All of the technology necessary to allow individual residential real estate properties to be listed for sale, financed, purchased, transferred, titled and recorded similar to the way the same is done for stocks, bonds, commodities and currencies already exists.
The only reason it hasn't been made available to the public and retail owners, buyers, sellers and mortgagors of residential real estate is because of the technology owners' fear of the political power of the real estate lobby with federal, state and local legislatures.
That looks to be changing though, and investors in stocks of real-estate related companies should be watchful for the signs that the industry will be revolutionized and brought in line with the way all other financial assets are traded today.

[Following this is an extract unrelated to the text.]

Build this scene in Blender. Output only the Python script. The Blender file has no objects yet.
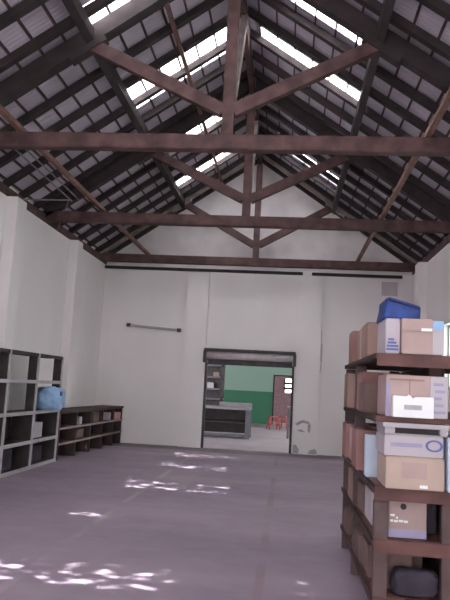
import bpy, bmesh, math, random
from mathutils import Vector, Matrix, noise
random.seed(7)
S = bpy.context.scene
C = S.collection
XC = -0.865                    # centre line of the hall
XL, XR = -4.69, 2.96           # faces of the side walls
YB = 15.86                     # face of the back wall
YN = -5.0                      # near end of the hall
SL = 0.69                      # roof slope
def zb(d): return 7.05 - SL*d          # underside of the principal rafters at distance d from the centre
def zs(d): return zb(d) + 0.40         # underside of the sheets

# ------------------------------------------------------------------ materials
def mat(name, col, rough=0.8, var=0.25, scale=6.0, col2=None, bump=0.0, stretch=(1,1,1), metal=0.0, spec=0.3):
    m = bpy.data.materials.new(name); m.use_nodes = True
    nt = m.node_tree; b = nt.nodes['Principled BSDF']
    b.inputs['Roughness'].default_value = rough; b.inputs['Metallic'].default_value = metal
    b.inputs['Specular IOR Level'].default_value = spec
    tc = nt.nodes.new('ShaderNodeTexCoord'); mp = nt.nodes.new('ShaderNodeMapping')
    mp.inputs['Scale'].default_value = stretch
    oi = nt.nodes.new('ShaderNodeObjectInfo')
    nt.links.new(tc.outputs['Object'], mp.inputs['Vector']); nt.links.new(oi.outputs['Location'], mp.inputs['Location'])
    nz = nt.nodes.new('ShaderNodeTexNoise'); nz.inputs['Scale'].default_value = scale; nz.inputs['Detail'].default_value = 6
    nt.links.new(mp.outputs['Vector'], nz.inputs['Vector'])
    rp = nt.nodes.new('ShaderNodeValToRGB')
    c2 = col2 or tuple(c*(1-var) for c in col)
    rp.color_ramp.elements[0].position = 0.35; rp.color_ramp.elements[1].position = 0.65
    rp.color_ramp.elements[0].color = (*c2, 1); rp.color_ramp.elements[1].color = (*col, 1)
    nt.links.new(nz.outputs['Fac'], rp.inputs['Fac']); nt.links.new(rp.outputs['Color'], b.inputs['Base Color'])
    if bump:
        bp = nt.nodes.new('ShaderNodeBump'); bp.inputs['Strength'].default_value = bump; bp.inputs['Distance'].default_value = 0.02
        nt.links.new(nz.outputs['Fac'], bp.inputs['Height']); nt.links.new(bp.outputs['Normal'], b.inputs['Normal'])
    return m

M = {}
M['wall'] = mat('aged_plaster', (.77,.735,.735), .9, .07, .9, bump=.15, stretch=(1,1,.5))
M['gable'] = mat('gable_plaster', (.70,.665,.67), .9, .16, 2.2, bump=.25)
M['timber'] = mat('old_dark_timber', (.105,.056,.055), .7, .5, 5, bump=.2)
M['timber_red'] = mat('reddish_timber', (.20,.105,.085), .7, .4, 5, bump=.2)
M['rafter'] = mat('blackened_timber', (.043,.032,.033), .75, .4, 5)
M['timber_lit'] = mat('skylit_timber', (.27,.225,.21), .75, .35, 5)  # paler copy of the timber, with skylight put into its colour
M['pipe'] = mat('dull_pipe', (.25,.23,.23), .5, .3, 8, metal=.3)
M['steel_grey'] = mat('grey_paint', (.36,.34,.36), .6, .15, 5)
M['dark_metal'] = mat('dark_metal', (.07,.06,.065), .5, .3, 6, metal=.3)
M['shutter'] = mat('galvanised_shutter', (.62,.56,.58), .5, .12, 9, metal=.1)
M['shelf_edge'] = mat('pale_grey_shelf_edge', (.42,.40,.42), .6, .18, 7)
M['shelf_dark'] = mat('dark_brown_board', (.058,.048,.048), .75, .35, 5)
M['shelf_brown'] = mat('brown_worn_board', (.066,.041,.04), .7, .35, 5)
M['shelf_lip'] = mat('worn_board_lip', (.30,.235,.225), .7, .25, 6)
M['rack'] = mat('red_brown_rack', (.155,.072,.066), .6, .4, 5, bump=.1)
M['rack_post'] = mat('grey_brown_rack_post', (.125,.085,.085), .7, .3, 5)
CARD = {
 'brown': mat('cardboard_brown', (.33,.225,.19), .85, .2, 3),
 'tan': mat('cardboard_tan', (.50,.385,.33), .85, .12, 3),
 'pinkish brown': mat('cardboard_pink', (.46,.34,.325), .85, .15, 3),
 'dark brown': mat('cardboard_dark', (.19,.125,.115), .85, .25, 3),
 'lilac grey': mat('card_lilac', (.50,.455,.495), .7, .1, 3),
 'reddish brown': mat('cardboard_red', (.33,.18,.165), .85, .2, 3),
}
M['white'] = mat('white_card', (.86,.86,.89), .7, .04, 4)
M['tape'] = mat('packing_tape', (.48,.36,.28), .35, .1, 6)
M['print_blue'] = mat('blue_print', (.13,.16,.38), .6, .15, 8)
M['print_lilac'] = mat('lilac_print', (.36,.33,.50), .6, .1, 5)
M['tape_blue'] = mat('light_blue_label', (.30,.48,.75), .5, .15, 12)
M['print_grey'] = mat('grey_print', (.42,.43,.45), .6, .2, 20)
M['recess_dark'] = mat('dark_recess', (.05,.045,.05), .8, .2, 9)  # near-black for the tray slot and hand hole, shade put into colour
M['tarp'] = mat('blue_tarpaulin', (.03,.075,.30), .5, .55, 9, bump=.3)
M['tarp_light'] = mat('blue_tarpaulin_edge', (.03,.045,.17), .5, .3, 5)
M['bag'] = mat('pale_blue_plastic', (.33,.52,.78), .4, .3, 5, bump=.3)
M['pink'] = mat('pink_card', (.52,.30,.29), .7, .2, 6)
M['pale_blue_card'] = mat('pale_blue_card', (.52,.60,.72), .7, .1, 5)
M['dark_cloth'] = mat('dark_bundle', (.055,.045,.065), .85, .4, 4, bump=.3)
M['bench'] = mat('grey_bench_top', (.27,.27,.285), .5, .2, 5)
M['bench_frame'] = mat('grey_bench_frame', (.14,.14,.17), .5, .2, 5)
M['red_plastic'] = mat('red_plastic', (.34,.075,.08), .45, .2, 6)
M['damage'] = mat('bare_render', (.45,.42,.425), .95, .3, 14)
M['panel'] = mat('shadow_and_box_grey', (.53,.48,.51), .8, .12, 3)  # serves the shadow slab on the back wall and the cable box

def nodes_of(m):
    m.use_nodes = True; return m.node_tree, m.node_tree.nodes, m.node_tree.links

def floor_material():
    m = bpy.data.materials.new('worn_concrete'); nt, N, L = nodes_of(m); b = N['Principled BSDF']
    tc = N.new('ShaderNodeTexCoord')
    n1 = N.new('ShaderNodeTexNoise'); n1.inputs['Scale'].default_value = .55; n1.inputs['Detail'].default_value = 8; n1.inputs['Roughness'].default_value = .6
    mp = N.new('ShaderNodeMapping'); mp.inputs['Scale'].default_value = (.7,1.6,1)
    L.new(tc.outputs['Object'], mp.inputs[0]); L.new(mp.outputs[0], n1.inputs['Vector'])
    r1 = N.new('ShaderNodeValToRGB'); e = r1.color_ramp.elements
    e[0].position=.3; e[0].color=(.205,.16,.215,1); e[1].position=.72; e[1].color=(.315,.255,.30,1)
    L.new(n1.outputs['Fac'], r1.inputs[0])
    sep = N.new('ShaderNodeSeparateXYZ'); L.new(tc.outputs['Object'], sep.inputs[0])
    cur = r1.outputs['Color']
    def stripe(axis, c, w, col, amt, nscale, lo=.4, hi=.62):
        nonlocal cur
        s = N.new('ShaderNodeMath'); s.operation='SUBTRACT'; s.inputs[1].default_value=c; L.new(sep.outputs[axis], s.inputs[0])
        a = N.new('ShaderNodeMath'); a.operation='ABSOLUTE'; L.new(s.outputs[0], a.inputs[0])
        mr = N.new('ShaderNodeMapRange'); mr.inputs[1].default_value=w; mr.inputs[2].default_value=w*.5; L.new(a.outputs[0], mr.inputs[0])
        nz = N.new('ShaderNodeTexNoise'); nz.inputs['Scale'].default_value=nscale; L.new(tc.outputs['Object'], nz.inputs['Vector'])
        mm = N.new('ShaderNodeMapRange'); mm.inputs[1].default_value=lo; mm.inputs[2].default_value=hi; mm.inputs[4].default_value=amt; L.new(nz.outputs['Fac'], mm.inputs[0])
        mu = N.new('ShaderNodeMath'); mu.operation='MULTIPLY'; L.new(mr.outputs[0], mu.inputs[0]); L.new(mm.outputs[0], mu.inputs[1])
        mx = N.new('ShaderNodeMix'); mx.data_type='RGBA'; mx.inputs['B'].default_value=(*col,1)
        L.new(mu.outputs[0], mx.inputs['Factor']); L.new(cur, mx.inputs['A']); cur = mx.outputs['Result']
    stripe('X', -1.95, .05, (.40,.33,.35), .7, .9)      # cement joints along the slab
    stripe('X', -.15, .05, (.20,.135,.14), .7, .7)
    stripe('Y', 15.45, .62, (.11,.09,.105), .85, .35, .15, .4)   # darker strip at the foot of the end wall
    L.new(cur, b.inputs['Base Color'])
    n2 = N.new('ShaderNodeTexNoise'); n2.inputs['Scale'].default_value=5; n2.inputs['Detail'].default_value=8; L.new(tc.outputs['Object'], n2.inputs['Vector'])
    r2 = N.new('ShaderNodeMapRange'); r2.inputs[3].default_value=.45; r2.inputs[4].default_value=.7; L.new(n2.outputs['Fac'], r2.inputs[0]); L.new(r2.outputs[0], b.inputs['Roughness'])
    b.inputs['Specular IOR Level'].default_value=.3
    bp = N.new('ShaderNodeBump'); bp.inputs['Strength'].default_value=.06; L.new(n2.outputs['Fac'], bp.inputs['Height']); L.new(bp.outputs[0], b.inputs['Normal'])
    return m
M['floor'] = floor_material()
M['floor_back'] = mat('pale_concrete', (.36,.32,.35), .6, .15, 1.5)

def corrugated(name, base):
    m = bpy.data.materials.new(name); nt,N,L = nodes_of(m); b = N['Principled BSDF']
    tc = N.new('ShaderNodeTexCoord'); w = N.new('ShaderNodeTexWave'); w.wave_type='BANDS'; w.bands_direction='Y'; w.inputs['Scale'].default_value = 4.1
    L.new(tc.outputs['Object'], w.inputs['Vector'])
    bp = N.new('ShaderNodeBump'); bp.inputs['Strength'].default_value=.3; bp.inputs['Distance'].default_value=.02; L.new(w.outputs['Fac'], bp.inputs['Height']); L.new(bp.outputs[0], b.inputs['Normal'])
    nz = N.new('ShaderNodeTexNoise'); nz.inputs['Scale'].default_value=1.3; L.new(tc.outputs['Object'], nz.inputs['Vector'])
    rp = N.new('ShaderNodeValToRGB'); rp.color_ramp.elements[0].color=(*[c*.75 for c in base],1); rp.color_ramp.elements[1].color=(*base,1)
    rp.color_ramp.elements[0].position=.3; rp.color_ramp.elements[1].position=.7
    L.new(nz.outputs['Fac'], rp.inputs[0]); L.new(rp.outputs[0], b.inputs['Base Color'])
    b.inputs['Roughness'].default_value=.6; b.inputs['Specular IOR Level'].default_value=.3
    return m
M['sheet'] = corrugated('corrugated_roof_sheet', (.53,.485,.555))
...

The three biggest issues facing the real estate brokerage and mortgages industries are 1) the potential for the elimination of the mortgage interest deduction (MID), 2) the rise of hard money lenders, which are regulated nationally by the U.S. Securities and Exchange Commission (SEC), and by individual states, not by the Consumer Financial Protection Bureau (CFPB), Federal Housing Finance Agency (FHFA), and Federal Deposit Insurance Corporation (FDIC), and 3) the introduction of technology that allows for peer-to-peer (P2P) lending, property brokerage and title transfer/ recording.
The residential real estate and mortgage industries have been regulated, especially since the subprime mortgage crisis, to a point where the inefficiencies being caused are making all three of these issues financially and politically viable simultaneously with business interests coalescing around them now.
The MID, which I discussed earlier this month in the column, Don't Fear Mortgage Interest Deduction Talk, is the linchpin holding the existing income tax structure together. The MID remains because the real estate industry lobby is so powerful. This is due to the perceived economic importance of real estate to the political viability of individual elected officials. That economic and political importance is based on the percentage of first-time home buyers, who are the driving force in the residential real estate market.
Traditionally, and most importantly, prior to the most recent housing bubble, these buyers have made up the largest percentage (more than 50%) of all residential property purchases, for the past several generations.
But that percentage collapsed after the 2008 crisis. It is at about 25% now, as student loan and other debts have risen. This has precluded many in the traditional demographic of first-time buyers, the 25-34 year-olds, to purchase a home. Simultaneously, the percentage of cash buyers and investors has surged from a multiple generation average of about 20%, to more than 50%.
Cash buyers and most investors view real estate agents, mortgage lenders, title companies, and associated as politically supported toll collectors , or rentier capitalists. Cash buyers and professional real estate investors have no desire or need for the toll collectors to protect their interests. Investors needing to borrow prefer liquidity to debt costs so they are willing to borrow at higher rates from hard money providers who can close quickly with little paperwork. As the political power of cash buyers and investors increases and the power of first-time buyers decreases, the support for the MID is eroding.
Changes in technology that are allowing for liquidity in the real estate market are also on the verge of radically altering the real estate industry space, eliminating the vast majority of the of the toll collectors, and dramatically reducing the fees the remainder can charge. From a technical standpoint, all of the technology necessary to allow buyers, sellers, lenders, and borrowers to interact directly and without the toll collectors is already available at the institutional level.
Private companies including bancBoard already facilitate the listing, buying, and selling of financial assets between FDIC member institutions. Other private companies, such as Yachtx, have quietly been working on the development of providing liquidity to other hard assets at the retail consumer level, in preparation for being able to launch into the residential real estate space.
The rapid rise of peer-to-peer lending systems such as Daric, Lending Club, and Prosper Funding, LLC, that allow borrowers and lenders to bypass banks and mortgage companies caused such fear at
Wells Fargo (WFC) earlier this year that the company banned employees from investing in or through them. Management reversed that decision earlier this month, partly due to the mounting political support of P2P by elected officials, such as from Republican U.S. Congressman and House Committee on Small Business Chairman Sam Graves.
As the industry changes and the political power base adjusts to reflect the interests of the newly dominant investor class in it, investors should be aware of the potential negative impact on the stocks of companies that are structured around the previous political power base.